Somewhere along the way we dropped one of the original meanings of the word “critique”. According to Wikipedia, a critique is “a method of disciplined, systematic analysis of a written or oral discourse”.

A good critique is more than just a positive feedback sandwich that wraps “negative” feedback between two slices of “positive” feedback. An effective critique needs to have three components in place to be successful:

  1. An agreed-upon framework for the evaluation.
  2. Reviewer objectivity.
  3. A creator uncoupled from his or her work.

The Quantitative Review

Quantitative reviews are the easiest to conduct. And, generally, coding standards for a project are quantitative. A quantitative review answers questions such as: Is this code formatted according to coding standards?

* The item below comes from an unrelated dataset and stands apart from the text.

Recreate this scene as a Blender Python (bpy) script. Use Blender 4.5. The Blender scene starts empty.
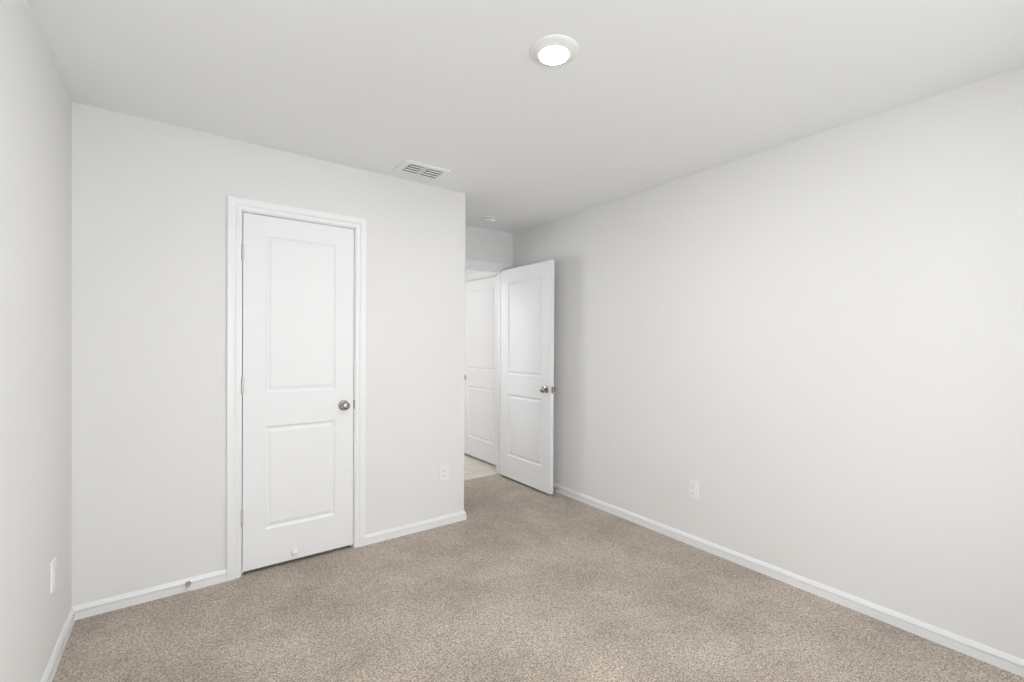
import bpy, bmesh, math
from mathutils import Vector, Matrix

# ------------------------------------------------------------------ camera
W, HPX = 1024, 682
scene = bpy.context.scene
COL = scene.collection
yaw, pitch, roll = 0.6324, -0.0059, 0.0059
F_PX, CY, CAM_Z = 452.4, 347.4, 1.3118
fw = Vector((math.sin(yaw), math.cos(yaw), 0)); rt = Vector((math.cos(yaw), -math.sin(yaw), 0)); up = Vector((0, 0, 1))
f2 = fw * math.cos(pitch) + up * math.sin(pitch); u2 = up * math.cos(pitch) - fw * math.sin(pitch)
r3 = rt * math.cos(roll) + u2 * math.sin(roll); u3 = u2 * math.cos(roll) - rt * math.sin(roll)
cam_data = bpy.data.cameras.new('camera')
cam = bpy.data.objects.new('camera', cam_data); COL.objects.link(cam)
m = Matrix((r3, u3, -f2)).transposed().to_4x4(); m.translation = Vector((0, 0, CAM_Z))
cam.matrix_world = m
cam_data.sensor_width = 36.0; cam_data.sensor_fit = 'HORIZONTAL'
cam_data.lens = F_PX * 36.0 / W
cam_data.shift_y = (CY - HPX / 2) / W
cam_data.clip_start = 0.02
scene.camera = cam

# ------------------------------------------------------------------ light and exposure
vs = scene.view_settings
vs.view_transform = 'Standard'; vs.look = 'None'; vs.gamma = 1.0; vs.use_curve_mapping = False
vs.exposure = 0.21
SKY = 10.8           # daylight outside the bedroom window
LENS = 400.0         # bedroom ceiling lamp lens
HALL_FILL_LENS = 290.0    # lens of the added, unseen lamp that brightens the hall
world = bpy.data.worlds.new('daylight'); scene.world = world
world.use_nodes = True
bg = world.node_tree.nodes['Background']
bg.inputs['Color'].default_value = (0.935, 0.970, 1.0, 1); bg.inputs['Strength'].default_value = SKY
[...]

Does the code cause any performance regressions? Quantitative evaluations can be easily measured. The code being reviewed is either right, or non-compliant. The findings of quantitative reviews are generally hard to argue with. (Ever tried to pick a fight with Jenkins?) Having a quantitative framework in place often means that your project will also be able to free up reviewer time by putting automated tests in place. Which leaves time for a more difficult type of review: the qualitative review.

The Qualitative Review

A framework for a qualitative review is incredibly difficult to create because there is space for subjective thought as it addresses the values of a project. There is room for opinion. Two people could be right at the same time, even though they are not at all in agreement. Qualitative frameworks are so difficult to create that most projects don’t even try; however, an effective qualitative framework helps both the coder and the reviewer to improve their skills. A qualitative framework teaches non-experts what attributes they should be looking for in the code they are reviewing. Questions posed during a qualitative review may include: Does this code implement a pattern we’ve already seen somewhere in the project? Has the code been sufficiently abstracted to make it reusable in other situations?